**Material provided**
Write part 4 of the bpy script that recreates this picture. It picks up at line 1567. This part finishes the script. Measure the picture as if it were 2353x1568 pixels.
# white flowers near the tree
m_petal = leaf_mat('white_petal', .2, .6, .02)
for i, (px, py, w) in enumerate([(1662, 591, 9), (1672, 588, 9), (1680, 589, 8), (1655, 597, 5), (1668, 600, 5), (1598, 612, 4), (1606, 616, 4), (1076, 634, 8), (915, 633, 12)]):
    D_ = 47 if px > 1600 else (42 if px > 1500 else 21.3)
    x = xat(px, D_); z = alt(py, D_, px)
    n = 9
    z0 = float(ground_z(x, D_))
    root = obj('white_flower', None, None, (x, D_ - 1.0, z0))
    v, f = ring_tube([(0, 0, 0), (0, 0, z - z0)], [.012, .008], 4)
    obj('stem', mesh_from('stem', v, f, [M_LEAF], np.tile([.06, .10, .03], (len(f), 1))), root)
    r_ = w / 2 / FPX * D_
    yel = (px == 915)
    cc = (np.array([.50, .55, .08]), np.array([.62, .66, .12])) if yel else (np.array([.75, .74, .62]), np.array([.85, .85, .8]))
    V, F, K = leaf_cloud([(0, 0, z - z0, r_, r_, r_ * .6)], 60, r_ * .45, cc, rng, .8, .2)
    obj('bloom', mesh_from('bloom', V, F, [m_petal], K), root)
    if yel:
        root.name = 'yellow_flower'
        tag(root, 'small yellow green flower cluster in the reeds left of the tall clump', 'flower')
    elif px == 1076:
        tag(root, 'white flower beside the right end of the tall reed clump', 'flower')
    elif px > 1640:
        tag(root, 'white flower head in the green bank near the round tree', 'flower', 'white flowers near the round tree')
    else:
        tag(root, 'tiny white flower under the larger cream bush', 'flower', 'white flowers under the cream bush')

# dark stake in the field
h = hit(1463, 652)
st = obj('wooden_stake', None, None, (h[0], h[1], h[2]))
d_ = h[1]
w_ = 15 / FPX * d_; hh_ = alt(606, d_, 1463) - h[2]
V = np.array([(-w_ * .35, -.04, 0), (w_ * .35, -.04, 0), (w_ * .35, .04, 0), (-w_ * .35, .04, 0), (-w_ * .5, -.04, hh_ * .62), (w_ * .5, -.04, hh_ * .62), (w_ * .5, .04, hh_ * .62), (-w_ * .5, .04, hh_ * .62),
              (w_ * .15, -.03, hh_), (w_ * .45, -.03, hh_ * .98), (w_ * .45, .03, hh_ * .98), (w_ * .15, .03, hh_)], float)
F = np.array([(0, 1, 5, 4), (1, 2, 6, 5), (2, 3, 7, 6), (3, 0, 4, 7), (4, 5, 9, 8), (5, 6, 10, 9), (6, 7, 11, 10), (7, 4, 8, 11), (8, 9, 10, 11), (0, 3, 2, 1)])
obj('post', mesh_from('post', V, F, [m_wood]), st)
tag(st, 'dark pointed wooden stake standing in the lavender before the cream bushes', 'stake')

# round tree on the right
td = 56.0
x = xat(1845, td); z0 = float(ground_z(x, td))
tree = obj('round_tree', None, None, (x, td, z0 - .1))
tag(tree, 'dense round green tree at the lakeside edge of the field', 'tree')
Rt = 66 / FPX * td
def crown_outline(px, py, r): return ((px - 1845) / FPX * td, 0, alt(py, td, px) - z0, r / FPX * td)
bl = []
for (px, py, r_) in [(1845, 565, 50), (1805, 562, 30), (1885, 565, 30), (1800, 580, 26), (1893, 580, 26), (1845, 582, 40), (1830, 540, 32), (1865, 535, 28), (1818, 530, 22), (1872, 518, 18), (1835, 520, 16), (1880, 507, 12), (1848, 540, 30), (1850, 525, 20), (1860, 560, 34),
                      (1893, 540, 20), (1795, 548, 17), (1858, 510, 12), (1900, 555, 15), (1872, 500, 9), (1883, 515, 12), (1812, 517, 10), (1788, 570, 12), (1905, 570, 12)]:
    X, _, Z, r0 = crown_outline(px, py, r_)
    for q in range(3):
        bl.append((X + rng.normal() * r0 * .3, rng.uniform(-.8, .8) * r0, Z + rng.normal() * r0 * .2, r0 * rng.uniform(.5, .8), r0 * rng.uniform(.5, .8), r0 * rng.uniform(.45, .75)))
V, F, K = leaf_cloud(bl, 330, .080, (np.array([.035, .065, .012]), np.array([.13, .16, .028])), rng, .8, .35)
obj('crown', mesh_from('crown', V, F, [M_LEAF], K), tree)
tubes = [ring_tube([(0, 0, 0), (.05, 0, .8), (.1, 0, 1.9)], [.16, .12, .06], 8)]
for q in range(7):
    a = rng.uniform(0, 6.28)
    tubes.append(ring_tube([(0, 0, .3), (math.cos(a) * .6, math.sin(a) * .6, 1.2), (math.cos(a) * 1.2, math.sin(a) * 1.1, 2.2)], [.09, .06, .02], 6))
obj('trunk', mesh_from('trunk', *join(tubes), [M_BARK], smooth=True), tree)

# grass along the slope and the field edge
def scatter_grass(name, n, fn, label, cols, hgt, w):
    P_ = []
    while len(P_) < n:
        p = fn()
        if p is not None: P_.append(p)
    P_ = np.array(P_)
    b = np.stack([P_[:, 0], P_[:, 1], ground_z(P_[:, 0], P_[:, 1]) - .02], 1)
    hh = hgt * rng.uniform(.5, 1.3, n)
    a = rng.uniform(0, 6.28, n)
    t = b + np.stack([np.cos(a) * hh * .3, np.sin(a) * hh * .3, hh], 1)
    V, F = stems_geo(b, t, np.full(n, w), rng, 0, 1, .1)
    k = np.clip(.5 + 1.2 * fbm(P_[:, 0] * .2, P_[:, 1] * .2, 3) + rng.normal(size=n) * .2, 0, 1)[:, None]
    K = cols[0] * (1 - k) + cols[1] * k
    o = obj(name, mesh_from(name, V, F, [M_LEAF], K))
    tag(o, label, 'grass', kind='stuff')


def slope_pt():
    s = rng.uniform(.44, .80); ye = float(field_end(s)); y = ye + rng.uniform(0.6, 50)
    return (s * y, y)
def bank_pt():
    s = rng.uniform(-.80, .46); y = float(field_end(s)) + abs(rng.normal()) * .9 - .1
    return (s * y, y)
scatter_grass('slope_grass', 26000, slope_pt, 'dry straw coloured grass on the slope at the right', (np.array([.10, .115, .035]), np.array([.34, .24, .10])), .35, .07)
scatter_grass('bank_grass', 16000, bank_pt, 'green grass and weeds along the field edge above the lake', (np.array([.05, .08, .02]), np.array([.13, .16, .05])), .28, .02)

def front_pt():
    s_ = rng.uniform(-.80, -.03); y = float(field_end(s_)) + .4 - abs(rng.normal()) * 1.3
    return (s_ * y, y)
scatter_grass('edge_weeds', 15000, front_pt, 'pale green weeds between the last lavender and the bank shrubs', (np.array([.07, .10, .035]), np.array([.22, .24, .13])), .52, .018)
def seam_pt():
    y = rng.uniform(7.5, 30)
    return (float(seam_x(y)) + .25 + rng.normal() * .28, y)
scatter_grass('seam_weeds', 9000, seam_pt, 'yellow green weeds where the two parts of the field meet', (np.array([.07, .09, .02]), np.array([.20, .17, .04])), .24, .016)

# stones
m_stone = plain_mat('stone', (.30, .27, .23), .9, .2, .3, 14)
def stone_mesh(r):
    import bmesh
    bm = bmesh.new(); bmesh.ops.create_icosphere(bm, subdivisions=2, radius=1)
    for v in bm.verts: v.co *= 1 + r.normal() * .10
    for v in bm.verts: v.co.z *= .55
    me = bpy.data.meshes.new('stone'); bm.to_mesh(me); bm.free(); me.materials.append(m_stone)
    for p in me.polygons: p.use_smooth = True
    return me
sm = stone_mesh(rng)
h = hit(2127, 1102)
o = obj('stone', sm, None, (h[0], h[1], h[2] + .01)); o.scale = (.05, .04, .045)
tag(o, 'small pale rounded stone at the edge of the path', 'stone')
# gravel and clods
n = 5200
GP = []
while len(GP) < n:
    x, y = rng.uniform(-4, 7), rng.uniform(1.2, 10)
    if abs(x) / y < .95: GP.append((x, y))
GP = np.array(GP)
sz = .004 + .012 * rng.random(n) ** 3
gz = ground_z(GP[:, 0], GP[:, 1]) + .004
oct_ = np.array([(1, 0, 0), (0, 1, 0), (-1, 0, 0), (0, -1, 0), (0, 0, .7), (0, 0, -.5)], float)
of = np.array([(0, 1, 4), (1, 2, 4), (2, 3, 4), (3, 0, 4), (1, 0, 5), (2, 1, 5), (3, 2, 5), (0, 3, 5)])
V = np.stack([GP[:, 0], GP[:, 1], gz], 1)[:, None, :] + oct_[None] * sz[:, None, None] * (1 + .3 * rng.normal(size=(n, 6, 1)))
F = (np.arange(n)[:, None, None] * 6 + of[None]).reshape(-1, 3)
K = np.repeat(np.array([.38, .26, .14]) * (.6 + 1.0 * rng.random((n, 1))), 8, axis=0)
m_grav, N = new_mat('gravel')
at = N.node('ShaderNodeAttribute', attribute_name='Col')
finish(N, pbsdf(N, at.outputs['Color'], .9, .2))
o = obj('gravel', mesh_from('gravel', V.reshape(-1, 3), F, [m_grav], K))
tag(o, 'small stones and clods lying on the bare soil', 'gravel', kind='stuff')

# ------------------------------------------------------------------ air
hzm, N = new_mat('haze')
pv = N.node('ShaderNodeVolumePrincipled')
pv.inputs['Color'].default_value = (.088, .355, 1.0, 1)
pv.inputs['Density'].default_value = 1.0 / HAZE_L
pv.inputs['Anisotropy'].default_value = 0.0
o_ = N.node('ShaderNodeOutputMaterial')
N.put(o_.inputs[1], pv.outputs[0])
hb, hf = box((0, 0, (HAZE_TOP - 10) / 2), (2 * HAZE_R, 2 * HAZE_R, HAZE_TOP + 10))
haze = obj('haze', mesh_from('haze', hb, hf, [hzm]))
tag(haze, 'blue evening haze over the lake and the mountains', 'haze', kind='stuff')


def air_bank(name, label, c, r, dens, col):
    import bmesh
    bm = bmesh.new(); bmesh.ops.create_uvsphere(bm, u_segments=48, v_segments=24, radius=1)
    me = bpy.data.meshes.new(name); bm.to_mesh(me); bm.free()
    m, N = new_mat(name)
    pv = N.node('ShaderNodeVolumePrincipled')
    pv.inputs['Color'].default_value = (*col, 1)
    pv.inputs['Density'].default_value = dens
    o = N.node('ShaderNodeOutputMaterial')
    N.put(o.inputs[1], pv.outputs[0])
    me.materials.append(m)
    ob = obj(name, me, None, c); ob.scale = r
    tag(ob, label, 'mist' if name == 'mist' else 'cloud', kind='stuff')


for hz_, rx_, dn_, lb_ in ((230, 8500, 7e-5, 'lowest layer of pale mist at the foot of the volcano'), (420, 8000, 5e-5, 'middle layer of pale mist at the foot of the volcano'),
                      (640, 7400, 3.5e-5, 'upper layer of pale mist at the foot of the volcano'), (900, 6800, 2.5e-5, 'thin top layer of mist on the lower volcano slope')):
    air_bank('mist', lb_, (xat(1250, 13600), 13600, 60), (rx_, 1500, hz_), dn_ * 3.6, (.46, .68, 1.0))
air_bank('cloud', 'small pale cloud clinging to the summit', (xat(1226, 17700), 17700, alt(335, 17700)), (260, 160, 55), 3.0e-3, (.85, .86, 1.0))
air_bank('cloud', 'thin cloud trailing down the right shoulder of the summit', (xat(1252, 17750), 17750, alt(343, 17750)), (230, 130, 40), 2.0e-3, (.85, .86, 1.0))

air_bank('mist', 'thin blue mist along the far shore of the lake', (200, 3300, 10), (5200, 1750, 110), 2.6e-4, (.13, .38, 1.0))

**Request**
Repeat, word for word, the lines from the opening of the material through the line containing "tag(root, 'tiny white".

**Complete answer**
Write part 4 of the bpy script that recreates this picture. It picks up at line 1567. This part finishes the script. Measure the picture as if it were 2353x1568 pixels.
# white flowers near the tree
m_petal = leaf_mat('white_petal', .2, .6, .02)
for i, (px, py, w) in enumerate([(1662, 591, 9), (1672, 588, 9), (1680, 589, 8), (1655, 597, 5), (1668, 600, 5), (1598, 612, 4), (1606, 616, 4), (1076, 634, 8), (915, 633, 12)]):
    D_ = 47 if px > 1600 else (42 if px > 1500 else 21.3)
    x = xat(px, D_); z = alt(py, D_, px)
    n = 9
    z0 = float(ground_z(x, D_))
    root = obj('white_flower', None, None, (x, D_ - 1.0, z0))
    v, f = ring_tube([(0, 0, 0), (0, 0, z - z0)], [.012, .008], 4)
    obj('stem', mesh_from('stem', v, f, [M_LEAF], np.tile([.06, .10, .03], (len(f), 1))), root)
    r_ = w / 2 / FPX * D_
    yel = (px == 915)
    cc = (np.array([.50, .55, .08]), np.array([.62, .66, .12])) if yel else (np.array([.75, .74, .62]), np.array([.85, .85, .8]))
    V, F, K = leaf_cloud([(0, 0, z - z0, r_, r_, r_ * .6)], 60, r_ * .45, cc, rng, .8, .2)
    obj('bloom', mesh_from('bloom', V, F, [m_petal], K), root)
    if yel:
        root.name = 'yellow_flower'
        tag(root, 'small yellow green flower cluster in the reeds left of the tall clump', 'flower')
    elif px == 1076:
        tag(root, 'white flower beside the right end of the tall reed clump', 'flower')
    elif px > 1640:
        tag(root, 'white flower head in the green bank near the round tree', 'flower', 'white flowers near the round tree')
    else:
        tag(root, 'tiny white flower under the larger cream bush', 'flower', 'white flowers under the cream bush')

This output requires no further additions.